Le marathon commence en milieu d’après-midi pour se terminer largement après 20 heures, dans une petite salle de cours du troisième étage du collège Aimé-Césaire. Une dizaine de jours après le conseil de classe, le professeur principal reçoit individuellement les parents d’élèves pour la remise des bulletins. Un quart d’heure est prévu pour chaque rendez-vous. Un moment privilégié pour Antoine Labaere qui permet de discuter en tête-à-tête avec les parents, d’expliquer les résultats, de préparer à l’orientation et, souvent, pour l’enseignant, d’apprendre et de comprendre pas mal de choses sur ses élèves. Tel que l’on pensait se la coulant douce, dont on découvre qu’il passe en fait des heures en cours de soutien privés le soir et le week-end. Telle autre qui connaît des difficultés familiales. Tel autre encore dont le père est un peu dur avec son enfant.
Quatre tables ont été rassemblées pour en faire une grande. D’un côté, il y a les parents avec leur enfant ; de l’autre, l’enseignant. Il fait chaud dans la salle. La remise des bulletins est un défilé de parents dans leurs petits souliers, et d’élèves dont a l’impression de découvrir la face B. Flanqués de leur père ou de leur mère, les ados n’ont souvent pas grand-chose à voir avec les élèves qu’ils sont en classe. Nina, par exemple, ne dira presque rien de tout l’entretien. Droite comme un « i », elle passera ce moment immobile, bouche cousue, tenant son carnet de correspondance contre son torse, à écouter son père converser avec son professeur principal. Mariama, qui au contraire parle habituellement très peu, défendra son cas avec ferveur lorsque Antoine Labaere lui reprochera une certaine passivité en cours.

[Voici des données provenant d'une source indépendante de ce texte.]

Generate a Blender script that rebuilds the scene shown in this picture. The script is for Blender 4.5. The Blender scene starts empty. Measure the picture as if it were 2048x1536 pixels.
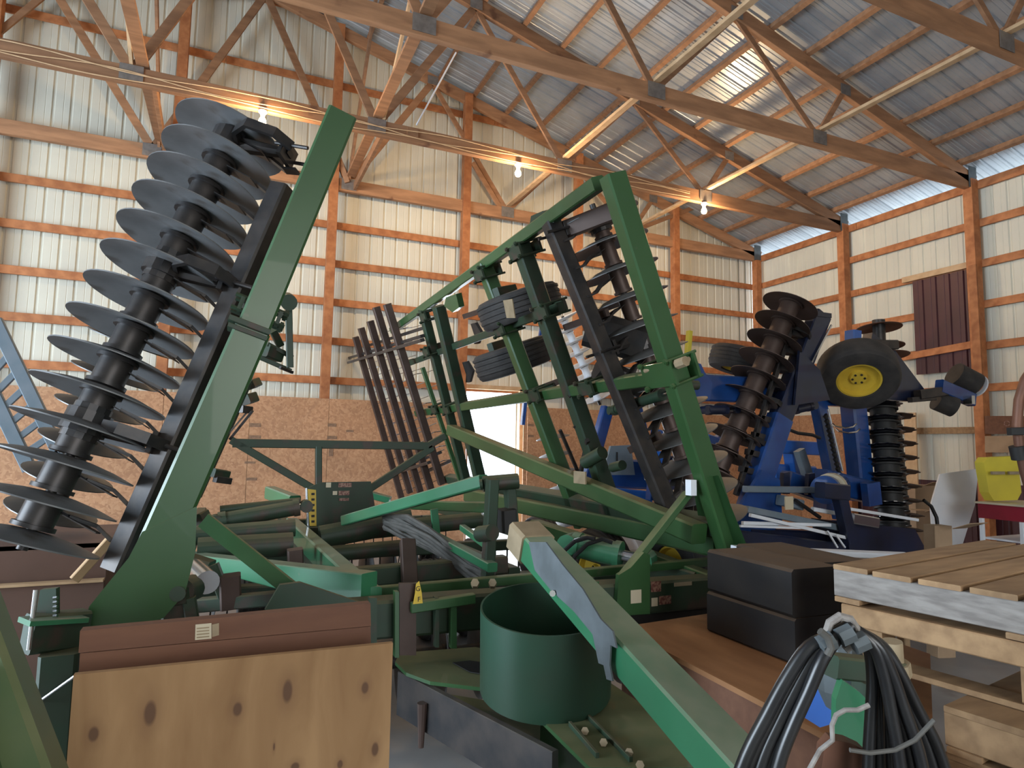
import bpy, math, random
from mathutils import Vector, Matrix
random.seed(7)
V = Vector
C = bpy.context.scene
# ------------------------------------------------------------------ camera
EYE = 1.75
FPX, YAW, PIT, ROL = 1280.0, .41287884, .0940454, .01656559
_f = V((math.sin(YAW)*math.cos(PIT), math.cos(YAW)*math.cos(PIT), math.sin(PIT)))
_r0 = V((math.cos(YAW), -math.sin(YAW), 0)); _u0 = _r0.cross(_f)
_r = _r0*math.cos(ROL) + _u0*math.sin(ROL); _u = -_r0*math.sin(ROL) + _u0*math.cos(ROL)
CAM = V((0, 0, EYE))
cd = bpy.data.cameras.new('camera'); cam = bpy.data.objects.new('camera', cd)
C.collection.objects.link(cam); C.camera = cam
cd.sensor_width = 36; cd.lens = 36*FPX/2048; cd.clip_start = .05; cd.clip_end = 500
m = Matrix((( _r.x, _u.x, -_f.x, 0), (_r.y, _u.y, -_f.y, 0), (_r.z, _u.z, -_f.z, EYE), (0, 0, 0, 1)))
cam.matrix_world = m
# ------------------------------------------------------------------ world, light, exposure
w = bpy.data.worlds.new('world'); C.world = w; w.use_nodes = True
nt = w.node_tree; bg = nt.nodes['Background']
bg.inputs[0].default_value = (.74, .86, 1, 1); bg.inputs[1].default_value = 5.0
C.view_settings.view_transform = 'Standard'; C.view_settings.look = 'None'
C.view_settings.gamma = 1; C.view_settings.exposure = 0.18; C.view_settings.use_curve_mapping = False

def area(name, loc, tgt, sx, sy, power, col):
    l = bpy.data.lights.new(name, 'AREA'); l.shape = 'RECTANGLE'; l.size = sx; l.size_y = sy
    l.energy = power; l.color = col
    o = bpy.data.objects.new(name, l); C.collection.objects.link(o); o.location = loc
    o.rotation_euler = (V(tgt)-V(loc)).to_track_quat('-Z', 'Y').to_euler()
    return o
# daylight coming in through the big open doors of the shed (left wall, and front wall behind the camera)
area('door_daylight_left', (-10.3, 3.5, 2.4), (5, 5, 2.6), 7, 4.4, 1700, (.72, .86, 1))
area('door_daylight_front', (1.5, -5.6, 3.2), (3, 9, 6.0), 3.6, 3.4, 190, (1, .95, .88))
area('door_daylight_back', (4.55, 11.4, 1.5), (4.0, 5, 1.0), 1.0, 2.4, 95, (.8, .9, 1))

# ------------------------------------------------------------------ pixel rays (2048 x 1536 frame) -> points on real planes
def ray(x, y): return _f*FPX + _r*(x-1024) - _u*(y-768)
def onY(x, y, Y): d = ray(x, y); return CAM + d*(Y/d.y)
def onX(x, y, X): d = ray(x, y); return CAM + d*(X/d.x)
def onZ(x, y, Z): d = ray(x, y); return CAM + d*((Z-EYE)/d.z)
def onP(x, y, n, p): d = ray(x, y); return CAM + d*((p-CAM).dot(n)/d.dot(n))
def at(x, y, dep): return CAM + ray(x, y)*(dep/FPX)

# ------------------------------------------------------------------ materials
def mat(name, col, rough=.6, metal=0., col2=None, scale=6., stretch=(1, 1, 1), bump=0., dust=None, dustamt=.8,
        spots=None, emit=None, coat=0., lo=.35, hi=.65, rand=.0, spec=.5):
    mt = bpy.data.materials.new(name); mt.use_nodes = True
    n = mt.node_tree; b = n.nodes['Principled BSDF']; L = n.links.new
    b.inputs['Roughness'].default_value = rough; b.inputs['Metallic'].default_value = metal
    b.inputs['Coat Weight'].default_value = coat; b.inputs['Specular IOR Level'].default_value = spec
    tc = n.nodes.new('ShaderNodeTexCoord'); mp = n.nodes.new('ShaderNodeMapping'); mp.inputs['Scale'].default_value = stretch
    L(tc.outputs['Object'], mp.inputs[0])
    nz = n.nodes.new('ShaderNodeTexNoise'); nz.inputs['Scale'].default_value = scale; nz.inputs['Detail'].default_value = 6
    L(mp.outputs[0], nz.inputs[0])
    rp = n.nodes.new('ShaderNodeValToRGB'); rp.color_ramp.elements[0].position = lo; rp.color_ramp.elements[1].position = hi
    rp.color_ramp.elements[0].color = (*col, 1); rp.color_ramp.elements[1].color = (*(col2 or col), 1)
    L(nz.outputs[0], rp.inputs[0]); cur = rp.outputs[0]
    if spots:
        n2 = n.nodes.new('ShaderNodeTexNoise'); n2.inputs['Scale'].default_value = spots[1]; n2.inputs['Detail'].default_value = 5
        L(tc.outputs['Object'], n2.inputs[0])
        r2 = n.nodes.new('ShaderNodeValToRGB'); r2.color_ramp.elements[0].position = spots[2]; r2.color_ramp.elements[1].position = spots[2]+.08
        L(n2.outputs[0], r2.inputs[0])
        mx = n.nodes.new('ShaderNodeMix'); mx.data_type = 'RGBA'; L(r2.outputs[0], mx.inputs[0]); L(cur, mx.inputs[6])
        mx.inputs[7].default_value = (*spots[0], 1); cur = mx.outputs[2]
    if rand:
        oi = n.nodes.new('ShaderNodeObjectInfo'); hs = n.nodes.new('ShaderNodeHueSaturation')
        mr = n.nodes.new('ShaderNodeMapRange'); mr.inputs[3].default_value = 1-rand; mr.inputs[4].default_value = 1+rand
        L(oi.outputs['Random'], mr.inputs[0]); L(mr.outputs[0], hs.inputs['Value']); L(cur, hs.inputs['Color']); cur = hs.outputs[0]
    if dust:      # settled dust on faces that look up
        ge = n.nodes.new('ShaderNodeNewGeometry'); sp = n.nodes.new('ShaderNodeSeparateXYZ'); L(ge.outputs['True Normal'], sp.inputs[0])
        mr = n.nodes.new('ShaderNodeMapRange'); mr.inputs[1].default_value = .35; mr.inputs[2].default_value = .9
        mr.inputs[4].default_value = dustamt; L(sp.outputs[2], mr.inputs[0])
        n3 = n.nodes.new('ShaderNodeTexNoise'); n3.inputs['Scale'].default_value = 9; L(tc.outputs['Object'], n3.inputs[0])
        mu = n.nodes.new('ShaderNodeMath'); mu.operation = 'MULTIPLY'; L(mr.outputs[0], mu.inputs[0])
        m4 = n.nodes.new('ShaderNodeMapRange'); m4.inputs[1].default_value = .25; m4.inputs[2].default_value = .6; m4.inputs[3].default_value = .6
        L(n3.outputs[0], m4.inputs[0]); L(m4.outputs[0], mu.inputs[1])
        mx = n.nodes.new('ShaderNodeMix'); mx.data_type = 'RGBA'; L(mu.outputs[0], mx.inputs[0]); L(cur, mx.inputs[6])
        mx.inputs[7].default_value = (*dust, 1); cur = mx.outputs[2]
        ar = n.nodes.new('ShaderNodeMath'); ar.operation = 'MULTIPLY_ADD'; L(mu.outputs[0], ar.inputs[0])
        ar.inputs[1].default_value = .9-rough; ar.inputs[2].default_value = rough; L(ar.outputs[0], b.inputs['Roughness'])
    L(cur, b.inputs['Base Color'])
    if bump:
        bp = n.nodes.new('ShaderNodeBump'); bp.inputs['Strength'].default_value = bump; bp.inputs['Distance'].default_value = .01
        L(nz.outputs[0], bp.inputs['Height']); L(bp.outputs[0], b.inputs['Normal'])
    if emit:
        b.inputs['Emission Color'].default_value = (*emit[0], 1); b.inputs['Emission Strength'].default_value = emit[1]
    return mt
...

Les parents attendent leur tour dans le couloir d’intercours qui prend en fin d’après-midi des allures de salle d’attente. Il y flotte une fébrilité similaire. Aucune famille ne sèche ce rendez-vous. Antoine Labaere les relance un par un les jours précédents, voire les heures pour certains, afin de s’assurer qu’ils viennent. Leur trouvant s’il le faut un autre créneau pour les recevoir. Lorsque les parents ne sont pas disponibles, exceptionnellement, un grand frère ou une grande sœur fait office d’adulte référent.
Particularité dans ce collège du XVIIIe arrondissement de Paris, un tiers des élèves de la 3e B a des parents non francophones. Le prof parle alors à l’élève et l’élève traduit. Souvent, le prof parle longtemps. L’élève traduit en quelques mots. Et le parent présent remercie d’un sourire.